## PROBLEM REQUIREMENTS
Which lines run from the first one up to and including the one with "front wall', 'fabric')"? Print exactly those.

## INFORMATION SHOWN
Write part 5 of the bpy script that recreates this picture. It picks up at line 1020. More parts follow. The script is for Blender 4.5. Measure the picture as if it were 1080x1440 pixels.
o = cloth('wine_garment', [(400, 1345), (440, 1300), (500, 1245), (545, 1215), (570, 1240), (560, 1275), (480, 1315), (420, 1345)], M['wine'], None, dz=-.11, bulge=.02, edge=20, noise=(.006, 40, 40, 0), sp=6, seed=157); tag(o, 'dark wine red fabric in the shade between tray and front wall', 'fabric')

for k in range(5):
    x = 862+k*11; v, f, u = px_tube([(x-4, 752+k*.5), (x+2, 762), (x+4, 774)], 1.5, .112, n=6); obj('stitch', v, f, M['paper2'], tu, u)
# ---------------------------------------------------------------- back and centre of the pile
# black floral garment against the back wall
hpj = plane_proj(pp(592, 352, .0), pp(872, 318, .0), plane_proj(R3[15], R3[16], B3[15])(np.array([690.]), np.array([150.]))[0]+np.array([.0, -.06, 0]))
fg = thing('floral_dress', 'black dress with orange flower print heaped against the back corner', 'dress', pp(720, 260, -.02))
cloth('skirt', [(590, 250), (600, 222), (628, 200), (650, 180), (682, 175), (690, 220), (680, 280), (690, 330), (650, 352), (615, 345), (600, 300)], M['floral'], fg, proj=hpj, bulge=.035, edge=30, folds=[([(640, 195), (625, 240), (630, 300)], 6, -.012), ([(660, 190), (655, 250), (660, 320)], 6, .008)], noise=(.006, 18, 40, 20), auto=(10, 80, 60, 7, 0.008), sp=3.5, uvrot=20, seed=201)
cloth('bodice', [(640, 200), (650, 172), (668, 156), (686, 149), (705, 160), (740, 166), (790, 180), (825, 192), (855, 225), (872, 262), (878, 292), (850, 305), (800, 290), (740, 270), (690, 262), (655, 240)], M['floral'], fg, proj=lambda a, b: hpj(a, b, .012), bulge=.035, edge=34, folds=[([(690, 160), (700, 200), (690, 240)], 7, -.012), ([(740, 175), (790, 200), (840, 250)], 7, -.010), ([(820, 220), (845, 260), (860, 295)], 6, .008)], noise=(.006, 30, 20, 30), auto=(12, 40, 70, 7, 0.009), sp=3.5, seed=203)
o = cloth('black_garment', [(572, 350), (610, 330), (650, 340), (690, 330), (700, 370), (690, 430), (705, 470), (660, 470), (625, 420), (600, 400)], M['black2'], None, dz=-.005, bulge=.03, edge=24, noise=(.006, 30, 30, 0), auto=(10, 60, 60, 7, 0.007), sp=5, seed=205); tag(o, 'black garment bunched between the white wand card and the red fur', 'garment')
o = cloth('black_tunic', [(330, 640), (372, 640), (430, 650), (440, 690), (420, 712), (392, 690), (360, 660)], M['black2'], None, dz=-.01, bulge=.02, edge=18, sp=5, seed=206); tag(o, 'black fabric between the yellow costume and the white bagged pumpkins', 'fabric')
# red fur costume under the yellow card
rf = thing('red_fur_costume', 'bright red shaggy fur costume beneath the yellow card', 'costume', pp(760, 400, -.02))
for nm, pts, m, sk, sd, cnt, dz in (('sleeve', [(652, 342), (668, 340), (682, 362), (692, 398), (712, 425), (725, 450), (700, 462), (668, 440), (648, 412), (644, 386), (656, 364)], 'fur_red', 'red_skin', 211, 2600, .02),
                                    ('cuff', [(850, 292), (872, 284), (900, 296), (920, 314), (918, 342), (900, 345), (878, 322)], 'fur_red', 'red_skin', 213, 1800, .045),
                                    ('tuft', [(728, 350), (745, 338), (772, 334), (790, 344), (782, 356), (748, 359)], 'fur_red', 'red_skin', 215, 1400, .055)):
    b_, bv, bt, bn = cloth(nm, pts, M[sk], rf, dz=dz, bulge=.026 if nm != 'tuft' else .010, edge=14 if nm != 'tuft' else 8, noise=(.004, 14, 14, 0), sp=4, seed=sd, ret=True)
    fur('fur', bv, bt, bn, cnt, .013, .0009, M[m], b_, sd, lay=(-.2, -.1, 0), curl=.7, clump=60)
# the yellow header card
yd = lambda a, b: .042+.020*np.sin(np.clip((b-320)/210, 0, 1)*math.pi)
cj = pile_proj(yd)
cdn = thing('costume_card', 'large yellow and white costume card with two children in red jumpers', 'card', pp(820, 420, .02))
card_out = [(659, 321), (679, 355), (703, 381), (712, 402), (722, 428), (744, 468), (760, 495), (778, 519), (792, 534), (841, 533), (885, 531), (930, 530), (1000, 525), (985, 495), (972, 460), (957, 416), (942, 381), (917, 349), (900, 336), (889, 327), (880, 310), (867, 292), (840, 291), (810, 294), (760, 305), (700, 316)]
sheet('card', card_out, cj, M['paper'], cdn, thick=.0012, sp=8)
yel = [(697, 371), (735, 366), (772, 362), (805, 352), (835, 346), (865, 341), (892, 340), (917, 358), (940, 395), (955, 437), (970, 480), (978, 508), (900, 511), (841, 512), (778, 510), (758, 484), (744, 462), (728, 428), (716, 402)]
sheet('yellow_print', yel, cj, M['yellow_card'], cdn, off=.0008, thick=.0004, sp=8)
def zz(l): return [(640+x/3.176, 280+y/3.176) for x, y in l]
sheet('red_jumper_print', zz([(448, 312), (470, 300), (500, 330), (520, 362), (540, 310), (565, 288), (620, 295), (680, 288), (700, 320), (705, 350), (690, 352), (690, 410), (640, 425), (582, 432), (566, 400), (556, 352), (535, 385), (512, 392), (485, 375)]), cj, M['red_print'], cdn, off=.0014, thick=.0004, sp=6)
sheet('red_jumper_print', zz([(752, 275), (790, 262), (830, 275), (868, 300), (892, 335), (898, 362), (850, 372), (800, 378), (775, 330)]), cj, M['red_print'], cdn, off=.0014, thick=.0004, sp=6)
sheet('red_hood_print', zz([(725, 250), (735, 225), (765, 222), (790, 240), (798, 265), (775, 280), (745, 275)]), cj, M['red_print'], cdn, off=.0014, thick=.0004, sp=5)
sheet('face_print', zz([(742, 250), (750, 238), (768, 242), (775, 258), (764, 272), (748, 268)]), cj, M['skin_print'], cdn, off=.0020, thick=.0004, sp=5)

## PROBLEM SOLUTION
Write part 5 of the bpy script that recreates this picture. It picks up at line 1020. More parts follow. The script is for Blender 4.5. Measure the picture as if it were 1080x1440 pixels.
o = cloth('wine_garment', [(400, 1345), (440, 1300), (500, 1245), (545, 1215), (570, 1240), (560, 1275), (480, 1315), (420, 1345)], M['wine'], None, dz=-.11, bulge=.02, edge=20, noise=(.006, 40, 40, 0), sp=6, seed=157); tag(o, 'dark wine red fabric in the shade between tray and front wall', 'fabric')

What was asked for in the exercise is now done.